REQUEST:
Quote only the span from the first line of the entries to the line containing "COL = SC.collection", both ends kept. Leave every picture out.

BEGIN ENTRIES PROVIDED

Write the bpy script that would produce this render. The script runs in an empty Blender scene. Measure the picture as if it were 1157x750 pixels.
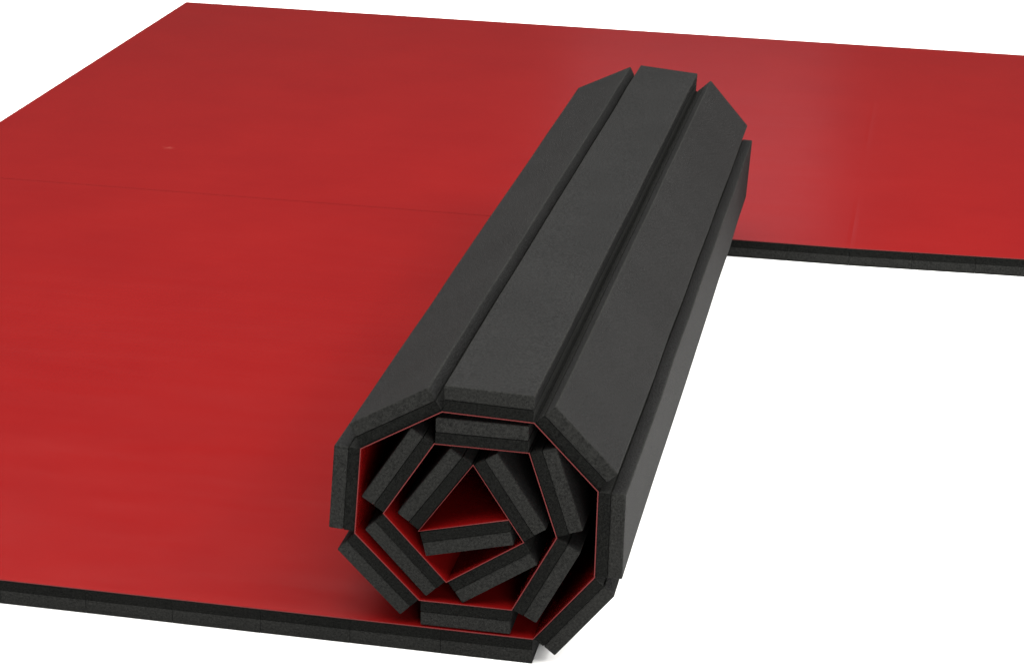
import bpy, bmesh, math, random
from mathutils import Vector, Matrix, noise
random.seed(4)
SC = bpy.context.scene
COL = SC.collection

# ------------------------------------------------------------------ camera
F, CX, CY = 2647.5357, 518.163, 352.524          # solved in a 1157 x 750 picture
YAW, PITCH, ROLL = -0.1994222, 0.3385878, 0.0182358
CAM = Vector((-0.00931, -2.233076, 1.196398))
fw = Vector((math.sin(YAW)*math.cos(PITCH), math.cos(YAW)*math.cos(PITCH), -math.sin(PITCH)))
rt = Vector((math.cos(YAW), -math.sin(YAW), 0)); up = rt.cross(fw)
rt2 = math.cos(ROLL)*rt + math.sin(ROLL)*up; up2 = -math.sin(ROLL)*rt + math.cos(ROLL)*up
cd = bpy.data.cameras.new('camera'); cam = bpy.data.objects.new('camera', cd); COL.objects.link(cam)
m = Matrix((rt2, up2, -fw)).transposed().to_4x4(); m.translation = CAM
cam.matrix_world = m
cd.sensor_width = 36; cd.lens = F/1157*36
cd.shift_x = (578.5-CX)/1157; cd.shift_y = -(375-CY)/1157
cd.clip_start = 0.05; cd.clip_end = 200
SC.camera = cam

# ------------------------------------------------------------------ world, lamps, exposure
w = bpy.data.worlds.new('World'); SC.world = w; w.use_nodes = True
w.node_tree.nodes['Background'].inputs[0].default_value = (1.0, 0.99, 0.97, 1)
w.node_tree.nodes['Background'].inputs[1].default_value = 0.10
SC.view_settings.view_transform = 'Standard'; SC.view_settings.look = 'None'
SC.view_settings.exposure = 0; SC.view_settings.gamma = 1; SC.view_settings.use_curve_mapping = False

def softbox(name, loc, target, sx, sy, watts, color):
    ld = bpy.data.lights.new(name, 'AREA'); ld.shape = 'RECTANGLE'; ld.size = sx; ld.size_y = sy
    ld.energy = watts; ld.color = color
    o = bpy.data.objects.new(name, ld); COL.objects.link(o); o.location = loc
    o.rotation_euler = (Vector(target)-Vector(loc)).to_track_quat('-Z', 'Y').to_euler()
    return o
softbox('overhead_softbox', (-0.35, 0.95, 3.6), (-0.35, 0.85, 0), 6.6, 6.2, 900, (1.0, 0.985, 0.95))
softbox('standing_softbox', (-0.92, 7.2, 2.35), (-0.6, 2.0, 0.2), 1.1, 2.3, 2.2, (0.80, 0.86, 1.0))

softbox('side_softbox', (3.3, 0.4, 3.0), (-0.4, 0.6, 0.1), 2.2, 2.2, 200, (1.0, 0.99, 0.96))
softbox('front_fill', (1.7, -4.0, 1.3), (-0.45, 0.0, 0.15), 2.2, 1.6, 190, (1.0, 0.99, 0.97))  # added fill lamp: reddens the inside of the spiral, lifts the floor shadow

# ------------------------------------------------------------------ materials
def nodes(name):
    mt = bpy.data.materials.new(name); mt.use_nodes = True
    nt = mt.node_tree; return mt, nt, nt.nodes['Principled BSDF']
def N(nt, t, **kw):
    n = nt.nodes.new(t)
    for k, v in kw.items():
        if k in n.inputs.keys(): n.inputs[k].default_value = v
        else: setattr(n, k, v)
    return n
def ramp(nt, src, stops):
    r = nt.nodes.new('ShaderNodeValToRGB'); nt.links.new(src, r.inputs[0])
    e = r.color_ramp.elements
    while len(e) < len(stops): e.new(0.5)
    for k, (p, c) in enumerate(stops):
        e[k].position = p; e[k].color = c if len(c) == 4 else (*c, 1)
    return r

def foam_material(name, lo, hi, rough, bump, fine, spec):
    mt, nt, b = nodes(name); L = nt.links
    geo = N(nt, 'ShaderNodeNewGeometry')
    n1 = N(nt, 'ShaderNodeTexNoise', Scale=fine, Detail=3.0, Roughness=0.7); L.new(geo.outputs['Position'], n1.inputs['Vector'])
    n2 = N(nt, 'ShaderNodeTexNoise', Scale=9.0, Detail=4.0, Roughness=0.6); L.new(geo.outputs['Position'], n2.inputs['Vector'])
    mx = N(nt, 'ShaderNodeMath', operation='MULTIPLY_ADD'); L.new(n1.outputs['Fac'], mx.inputs[0]); mx.inputs[1].default_value = 0.86
    m2 = N(nt, 'ShaderNodeMath', operation='MULTIPLY'); L.new(n2.outputs['Fac'], m2.inputs[0]); m2.inputs[1].default_value = 0.14
    L.new(m2.outputs[0], mx.inputs[2])
    r = ramp(nt, mx.outputs[0], [(0.36, lo), (0.64, hi)])
    L.new(r.outputs[0], b.inputs['Base Color'])
    b.inputs['Roughness'].default_value = rough; b.inputs['Specular IOR Level'].default_value = spec
    v = N(nt, 'ShaderNodeTexVoronoi', Scale=fine*1.3); L.new(geo.outputs['Position'], v.inputs['Vector'])
    bp = N(nt, 'ShaderNodeBump', Strength=bump, Distance=0.0008)
    ad = N(nt, 'ShaderNodeMath', operation='ADD'); L.new(v.outputs['Distance'], ad.inputs[0]); L.new(n1.outputs['Fac'], ad.inputs[1])
    L.new(ad.outputs[0], bp.inputs['Height']); L.new(bp.outputs[0], b.inputs['Normal'])
    return mt
M_SKIN = foam_material('foam_skin', (0.0026, 0.0026, 0.00265), (0.0115, 0.0115, 0.0115), 0.8, 0.8, 400, 0.08)
M_CUT_A = foam_material('foam_cut_light', (0.0022, 0.0023, 0.0021), (0.0120, 0.0122, 0.0113), 0.9, 0.9, 380, 0.12)
M_CUT_B = foam_material('foam_cut_dense', (0.0006, 0.0007, 0.0006), (0.0050, 0.0052, 0.0047), 0.9, 0.9, 420, 0.06)

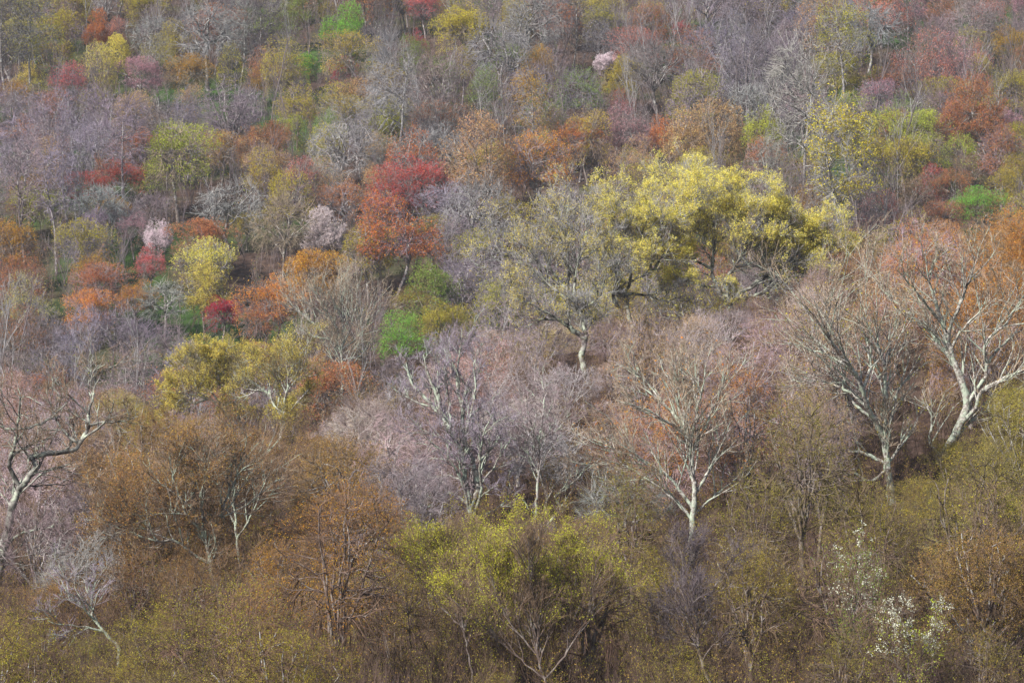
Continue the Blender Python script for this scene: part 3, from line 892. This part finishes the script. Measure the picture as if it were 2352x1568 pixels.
# white fan tree right of the middle
hero('bare_tree', 160, [
    (.24, .15, [(1590, 1290), (1588, 1243), (1592, 1176), (1597, 1130), (1590, 1060), (1578, 985)]),
    (.12, .04, [(1578, 985), (1545, 930), (1510, 890), (1480, 850), (1465, 820)]),
    (.12, .04, [(1580, 990), (1560, 920), (1545, 870), (1530, 830)]),
    (.12, .04, [(1580, 995), (1578, 920), (1570, 860), (1565, 810)]),
    (.11, .04, [(1584, 1010), (1600, 940), (1612, 880), (1620, 830)]),
    (.11, .04, [(1586, 1020), (1625, 950), (1650, 890), (1665, 840)]),
    (.10, .04, [(1578, 985), (1530, 950), (1490, 925), (1440, 905)]),
    (.12, .04, [(1597, 1130), (1622, 1085), (1642, 1040), (1655, 990), (1680, 950)]),
    (.12, .04, [(1600, 1160), (1540, 1090), (1480, 1050), (1420, 1020), (1380, 1010)]),
    (.11, .04, [(1594, 1190), (1560, 1150), (1500, 1100), (1440, 1060), (1400, 1050)]),
    (.09, .03, [(1592, 1176), (1640, 1130), (1690, 1090), (1720, 1040)]),
], 'or', .06, .06, 'pale fan-shaped bare tree right of the middle, its stems spreading from one straight trunk', 'the pale fan-shaped tree right of the middle', PALE, 'tan', 5, shrink=.95, sub=(4.5, 4, 4, 4), subL=((.35, .7), (.35, .7), (.4, .8), (.4, .9)), up=.3, wander=.08)
# right fan tree
hero('bare_tree', 170, [
    (.34, .24, [(2048, 1160), (2045, 1125), (2039, 1061), (2032, 1010), (2026, 975)]),
    (.20, .05, [(2026, 985), (2010, 950), (1992, 914), (1978, 867), (1961, 830), (1935, 796), (1898, 739), (1867, 692), (1850, 665)]),
    (.20, .05, [(2030, 990), (2032, 954), (2032, 887), (2029, 820), (2015, 766), (1992, 719), (1978, 669)]),
    (.12, .04, [(2029, 820), (2046, 753), (2056, 709), (2060, 680)]),
    (.12, .04, [(1978, 867), (2000, 820), (1995, 779), (1985, 726), (1975, 690)]),
    (.14, .04, [(2036, 990), (2049, 937), (2059, 890), (2082, 820), (2092, 790)]),
    (.12, .04, [(1992, 914), (1950, 880), (1910, 860), (1870, 855), (1830, 850)]),
    (.12, .04, [(1961, 830), (1920, 800), (1880, 780), (1850, 775)]),
    (.11, .03, [(2012, 950), (1960, 905), (1930, 860), (1900, 830), (1860, 800), (1840, 760)]),
    (.14, .04, [(2034, 1050), (1980, 1030), (1930, 1025), (1880, 1000), (1830, 960)]),
    (.12, .04, [(2036, 1080), (2000, 1100), (1960, 1080), (1900, 1085), (1870, 1080)]),
    (.11, .04, [(2039, 1061), (2080, 1000), (2110, 950)]),
], 'yo', .05, .06, 'pale many-stemmed fan tree on the right, left neighbour of the tall white-trunked tree', 'the pale many-stemmed fan tree on the right', PALE, 'tan', 6, shrink=.93, sub=(4.5, 4, 4, 4), up=.3, wander=.08)
# big right tree
hero('bare_tree', 176, [
    (.36, .26, [(2160, 1060), (2178, 1025), (2205, 970), (2222, 915), (2212, 870), (2196, 825), (2184, 790), (2173, 753)]),
    (.17, .04, [(2190, 810), (2170, 790), (2133, 736), (2086, 692), (2042, 652), (2015, 618), (2000, 590)]),
    (.17, .04, [(2173, 753), (2163, 712), (2146, 658), (2130, 598), (2126, 545)]),
    (.12, .04, [(2163, 712), (2120, 660), (2080, 610), (2060, 585)]),
    (.15, .04, [(2177, 760), (2184, 720), (2200, 692), (2217, 638), (2234, 591), (2240, 550)]),
    (.15, .05, [(2222, 915), (2240, 890), (2262, 850), (2267, 826), (2260, 780), (2274, 753), (2304, 726), (2334, 679), (2352, 652), (2380, 620)]),
    (.17, .06, [(2205, 965), (2240, 930), (2255, 885), (2301, 857), (2345, 836), (2390, 815)]),
    (.11, .04, [(2267, 826), (2285, 790), (2330, 745), (2370, 720)]),
    (.13, .04, [(2180, 1025), (2230, 960), (2290, 920), (2340, 880), (2390, 850)]),
    (.12, .04, [(2164, 1050), (2135, 1010), (2142, 960), (2130, 925), (2100, 900)]),
    (.11, .03, [(2184, 790), (2205, 740), (2250, 690), (2270, 640)]),
    (.10, .03, [(2130, 598), (2150, 560), (2155, 530)]),
], 'och', .05, .06, 'tall white-trunked bare tree near the right edge with limbs spread in front of orange leaves', 'the tall white-trunked tree near the right edge', PALE, 'tan', 7, shrink=.93, sub=(3.6, 4, 4, 4), up=.28, wander=.09)
# left oak
hero('bare_tree', 142, [
    (.42, .24, [(-25, 1420), (-8, 1330), (7, 1257), (20, 1190), (34, 1129), (60, 1085), (84, 1050), (67, 1031)]),
    (.20, .06, [(67, 1034), (90, 1026), (114, 1021), (144, 1018), (175, 1008), (191, 984), (205, 951), (203, 921), (215, 870), (222, 820)]),
    (.10, .03, [(208, 951), (235, 947), (279, 944), (316, 931)]),
    (.11, .03, [(185, 995), (165, 985), (148, 968), (130, 937), (138, 890), (120, 850)]),
    (.16, .06, [(45, 1100), (22, 1050), (30, 1010), (40, 961), (44, 904), (48, 880)]),
    (.09, .03, [(40, 958), (87, 954), (115, 935), (128, 924), (144, 907), (160, 890)]),
    (.13, .05, [(13, 1243), (35, 1222), (60, 1213), (111, 1199), (130, 1190)]),
    (.12, .05, [(10, 1270), (32, 1262), (50, 1243), (60, 1225)]),
    (.10, .04, [(2, 1290), (30, 1288), (70, 1292)]),
    (.10, .03, [(191, 984), (225, 960), (255, 925), (262, 890)]),
    (.09, .03, [(40, 961), (10, 960), (-20, 940)]),
], None, 0, .06, 'old lichen-covered tree with twisting limbs leaning in from the left edge of the near slope', 'the twisting old tree at the left edge', LICH, 'brn', 8, sub=(3.4, 4, 5, 4), ang=(.5, 1.2), wander=.22, bark=M_SHADE_MOSS, shrink=.95)
# small yellow trees on the left
hero('leafing_tree', 186, [
    (.19, .15, [(644, 1010), (648, 985), (650, 961), (654, 940)]),
    (.12, .04, [(652, 945), (632, 924), (618, 890), (595, 884), (571, 880), (551, 870), (530, 845)]),
    (.12, .04, [(654, 940), (655, 904), (667, 863), (685, 830), (690, 790)]),
    (.08, .03, [(656, 942), (667, 937), (685, 911), (710, 880)]),
    (.09, .03, [(640, 930), (642, 880), (640, 830), (650, 790)]),
    (.08, .03, [(618, 890), (610, 850), (590, 820), (570, 800)]),
    (.07, .03, [(595, 884), (560, 900), (520, 905)]),
], 'yel', .55, .038, 'small yellow tree with a forked white trunk at the edge of the ravine', 'the forked white-trunked yellow tree', PALE, 'oli', 9, shrink=.9, sub=(6, 6, 5, 5), nl=3)
hero('leafing_tree', 188, [
    (.17, .12, [(556, 1010), (551, 964), (538, 941)]),
    (.11, .04, [(538, 941), (510, 922), (480, 907), (445, 895), (400, 890)]),
    (.10, .04, [(540, 945), (530, 900), (510, 850), (500, 800)]),
    (.09, .03, [(510, 922), (480, 880), (450, 840), (430, 810)]),
    (.08, .03, [(545, 950), (550, 900), (545, 850), (530, 800)]),
    (.08, .03, [(480, 907), (430, 920), (390, 930)]),
    (.08, .03, [(520, 870), (475, 830), (470, 790)]),
], 'yel', .4, .038, 'spreading yellow tree left of the forked white-trunked yellow tree', 'the spreading yellow tree on the left', PALE, 'oli', 10, shrink=.9, sub=(6, 6, 6, 5), nl=6)
# grey tree in the russet mass at lower left
hero('bare_tree', 138, [
    (.24, .15, [(510, 1400), (504, 1371), (484, 1297), (477, 1260), (470, 1230)]),
    (.12, .04, [(470, 1230), (454, 1206), (430, 1186), (417, 1149), (400, 1100), (390, 1060)]),
    (.12, .04, [(472, 1235), (464, 1182), (460, 1142), (474, 1092), (470, 1050)]),
    (.11, .04, [(476, 1250), (494, 1220), (521, 1142), (538, 1109), (551, 1058), (556, 1020)]),
    (.10, .03, [(454, 1206), (440, 1150), (445, 1100), (430, 1050)]),
    (.10, .03, [(484, 1297), (440, 1270), (400, 1240), (366, 1243), (319, 1230), (275, 1203), (249, 1166)]),
    (.13, .05, [(495, 1345), (440, 1350), (390, 1334), (353, 1297), (326, 1290), (299, 1300)]),
], 'bro', .55, .04, 'grey lichened bare tree rising through the russet thicket at lower left', 'the grey lichened tree at lower left', LICH, 'brn', 11, sub=(5, 6, 6, 5))
hero('bare_tree', 139, [
    (.13, .07, [(550, 1330), (548, 1267), (541, 1203), (538, 1125), (545, 1080)]),
    (.08, .03, [(545, 1240), (575, 1190), (600, 1130), (620, 1080)]),
    (.07, .03, [(541, 1203), (520, 1160), (510, 1110)]),
], 'bro', .05, .05, 'thin lichened trunk standing close beside the grey lichened tree at lower left', 'the thin lichened trunk', LICH, 'brn', 12, sub=(5, 5, 5, 4))
hero('bare_tree', 132, [
    (.15, .06, [(272, 1492), (250, 1465), (235, 1445), (215, 1420), (195, 1398), (170, 1370)]),
    (.08, .03, [(235, 1445), (200, 1440), (150, 1435), (110, 1425)]),
    (.07, .03, [(215, 1420), (210, 1370), (225, 1330)]),
], None, 0, .05, 'leaning lichen-covered stem low in the thicket near the lower left corner', 'the leaning lichened stem', LICH, 'lav', 13, sub=(3, 4, 4, 4))
# fan tree in the ravine on the far side
hero('bare_tree', 318, [
    (.28, .20, [(786, 900), (786, 850), (785, 815), (783, 786)]),
    (.16, .05, [(783, 800), (756, 779), (735, 755), (706, 732), (672, 699), (655, 680)]),
    (.15, .05, [(783, 786), (773, 753), (755, 720), (739, 699), (722, 652)]),
    (.15, .05, [(784, 790), (788, 740), (785, 690), (778, 640)]),
    (.15, .05, [(786, 795), (805, 750), (818, 700), (820, 650)]),
    (.14, .05, [(788, 805), (825, 770), (850, 720), (862, 690)]),
    (.12, .04, [(756, 779), (715, 770), (680, 750)]),
    (.12, .04, [(790, 830), (830, 815), (850, 790)]),
], None, 0, .06, 'pale bare fan-shaped tree standing in the ravine right of the orange dome', 'the pale fan tree in the ravine', PALE, 'tan', 16, sub=(4, 4, 4, 3), rt=.018, up=.3, wander=.08)
# dark stems of the foreground
hero('bare_tree', 118, [
    (.12, .08, [(1640, 1590), (1629, 1566), (1609, 1512), (1599, 1394)]),
    (.06, .02, [(1599, 1400), (1571, 1344), (1560, 1290), (1545, 1250)]),
    (.06, .02, [(1599, 1390), (1636, 1354), (1662, 1310), (1675, 1270)]),
    (.05, .02, [(1605, 1480), (1575, 1470), (1540, 1440), (1510, 1400)]),
    (.05, .02, [(1609, 1512), (1640, 1480), (1680, 1440)]),
    (.05, .02, [(1603, 1450), (1598, 1380), (1590, 1320), (1596, 1270)]),
], None, 0, .05, 'small dark-stemmed bare tree with purple-grey twigs right of the middle at the bottom edge', 'the small dark tree at the bottom edge', DARK, 'drk', 17, sub=(6, 6, 5, 4), bark=M_DARK, rt=.008)
hero('bare_tree', 120, [
    (.17, .11, [(2305, 1600), (2301, 1545), (2296, 1490), (2290, 1445)]),
    (.09, .03, [(2290, 1450), (2286, 1390), (2284, 1344), (2290, 1270), (2270, 1200)]),
    (.07, .03, [(2292, 1455), (2318, 1400), (2340, 1350), (2352, 1310)]),
    (.06, .02, [(2284, 1344), (2310, 1300), (2320, 1230)]),
    (.06, .02, [(2290, 1445), (2250, 1420), (2230, 1400)]),
], 'oli', .1, .05, 'dark straight-trunked tree rising from the bottom edge near the lower right corner', 'the dark trunk near the lower right corner', DARK, 'brn', 18, sub=(5, 6, 5, 5), bark=M_DARK, rt=.008)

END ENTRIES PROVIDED

FULL RESPONSE:
Write the bpy script that would produce this render. The script runs in an empty Blender scene. Measure the picture as if it were 1157x750 pixels.
import bpy, bmesh, math, random
from mathutils import Vector, Matrix, noise
random.seed(4)
SC = bpy.context.scene
COL = SC.collection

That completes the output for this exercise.